28. Furthermore, as Mr. O'Donnell pointed out in his submissions in the K.S.K. case, Finlay C.J. (at p. 137) referring to this precise sub-section declared that he ".... would conclude that if within the time limited of two months from the date of the decision a Notice of Motion is filed in the High Court and it is served on the mandatory parties provided in the sub-section that that must be taken as being compliant with the two months time limit".

29. Whilst the observation referred to above is of course not conclusive on the matter, it may be of some significance that while presumably giving the words of the sub-section their "...ordinary and natural sense....", Finlay C.J. did not deem it appropriate to refer to the date when the affected parties were notified of the making of the decision.

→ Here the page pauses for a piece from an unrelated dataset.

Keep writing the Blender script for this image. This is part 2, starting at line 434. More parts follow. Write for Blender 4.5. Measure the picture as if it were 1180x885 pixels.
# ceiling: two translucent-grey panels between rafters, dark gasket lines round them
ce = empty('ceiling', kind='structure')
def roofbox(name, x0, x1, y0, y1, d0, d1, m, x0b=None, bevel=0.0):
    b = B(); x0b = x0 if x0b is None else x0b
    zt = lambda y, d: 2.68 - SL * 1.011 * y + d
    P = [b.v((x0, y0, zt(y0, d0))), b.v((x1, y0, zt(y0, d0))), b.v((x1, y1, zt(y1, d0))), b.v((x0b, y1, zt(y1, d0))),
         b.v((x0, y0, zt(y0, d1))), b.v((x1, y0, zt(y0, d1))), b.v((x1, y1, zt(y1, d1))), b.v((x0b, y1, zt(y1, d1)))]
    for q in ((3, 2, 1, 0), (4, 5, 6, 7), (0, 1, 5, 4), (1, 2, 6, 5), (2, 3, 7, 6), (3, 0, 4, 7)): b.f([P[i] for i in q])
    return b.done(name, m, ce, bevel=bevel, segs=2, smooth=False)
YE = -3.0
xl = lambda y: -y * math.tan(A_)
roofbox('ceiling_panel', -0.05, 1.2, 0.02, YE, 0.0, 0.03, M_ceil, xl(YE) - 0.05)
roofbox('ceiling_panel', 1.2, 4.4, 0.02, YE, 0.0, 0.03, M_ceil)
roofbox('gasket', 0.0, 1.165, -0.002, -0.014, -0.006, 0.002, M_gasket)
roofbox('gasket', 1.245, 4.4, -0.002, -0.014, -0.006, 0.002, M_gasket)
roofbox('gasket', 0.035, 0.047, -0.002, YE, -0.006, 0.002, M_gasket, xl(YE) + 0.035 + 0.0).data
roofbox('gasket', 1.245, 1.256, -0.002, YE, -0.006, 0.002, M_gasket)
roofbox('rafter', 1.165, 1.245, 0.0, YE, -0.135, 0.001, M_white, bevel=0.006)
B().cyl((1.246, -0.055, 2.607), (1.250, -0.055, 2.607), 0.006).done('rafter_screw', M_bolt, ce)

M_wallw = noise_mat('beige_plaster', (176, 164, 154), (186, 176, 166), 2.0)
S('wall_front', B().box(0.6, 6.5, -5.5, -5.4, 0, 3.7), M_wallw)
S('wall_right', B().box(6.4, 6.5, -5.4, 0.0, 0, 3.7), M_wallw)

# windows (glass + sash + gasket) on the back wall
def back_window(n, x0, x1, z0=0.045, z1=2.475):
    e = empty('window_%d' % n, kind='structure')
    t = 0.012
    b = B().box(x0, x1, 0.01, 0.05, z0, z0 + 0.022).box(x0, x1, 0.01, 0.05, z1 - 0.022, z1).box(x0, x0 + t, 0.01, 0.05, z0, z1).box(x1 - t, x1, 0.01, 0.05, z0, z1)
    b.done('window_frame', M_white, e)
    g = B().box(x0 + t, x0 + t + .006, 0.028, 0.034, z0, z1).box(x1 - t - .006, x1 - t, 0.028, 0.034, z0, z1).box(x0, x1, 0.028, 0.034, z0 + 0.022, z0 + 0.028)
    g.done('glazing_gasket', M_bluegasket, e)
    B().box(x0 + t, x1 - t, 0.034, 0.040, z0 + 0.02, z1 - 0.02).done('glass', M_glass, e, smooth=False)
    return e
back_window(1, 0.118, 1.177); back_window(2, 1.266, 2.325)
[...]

30. Furthermore, as has been pointed out by Ms. Butler, B.L., Section 26(8) of the 1963 Act as amended draws a clear and unambiguous distinction between "a decision given under this section" and "the notification of such decision...".

31. It follows that it was and is the intention of the Legislature that one of the functions of a planning authority (including An Bord Pleanala) is to make or take decisions and that another separate function is to notify the interested party of the making or taking of such decisions.

32. Planning legislation within this jurisdiction contains a number of clear, detailed and unambiguous provisions relative to the obligations, requirements and functions of planning authorities relative to the notification of such decisions to parties affected by such decisions. In many cases such obligations, requirements and functions relative to notification are set out in some detail.

33. Mr. McGuinness contends that the word "given" in Section (3B)(a) of Section 82 of the 1963 Act actually means "notified to parties affected thereby". He says that I should construe the word "given" in those terms.

34. I am afraid that I cannot agree with him. I am satisfied that if the Legislature had intended that the period of two months which was referred to in Sub-section (i) of the sub-section concerned had been deemed to commence on the date upon which the planning authorities decision was ".... notified to the parties affected thereby" then those words or some such similar words would have been used within the sub-section concerned.

35. Mr. O'Donnell has suggested that a planning decision is "made" when it is passed by resolution of the elected members of the authority and that the same decision is "given" when the Order setting out the decision has been duly signed by an officer authorised by the authority. Whilst not in any way doubting Mr. O'Donnell's assertion, I have no actual evidence that such is the case. It may well be - and indeed I believe it to be likely - that a planning "decision" of the kind referred to in the subsection concerned cannot be said to have been "given" until an Order has been made by the Planning Authority concerned (An Bord Pleanala as the case maybe) giving effect to that decision but in the instant case it is acknowledged by all parties that An Bord Pleanala made the appropriate Order on the day upon which the actual decision was "made", that is to say, the 30th May, 1999.

36. Accordingly, applying as best I can the rules for the construction of Acts of Parliament to which reference was made by Geoghegan J. in Hegarty & Horgan -v- The Labour Court, (supra), I am satisfied that expanding the words in question in their "ordinary and natural sense" the date upon which a planning decision is "given" within the meaning of Sub-section (3B)(a)(i) of the 1963 Act as amended is the date stated upon the Order which gives effect to the decision unless the contrary can be proved.

37. It follows from the foregoing that the Notice of Motion and accompanying documents grounding the Applicant's application herein were not served upon Shelbourne Developments Limited or its Solicitors within the period of two months from the date when the "decision" was "given" and the Applicant is barred from bringing these proceedings and for seeking liberty to claim the relief by way of Judicial Review which it wishes to seek.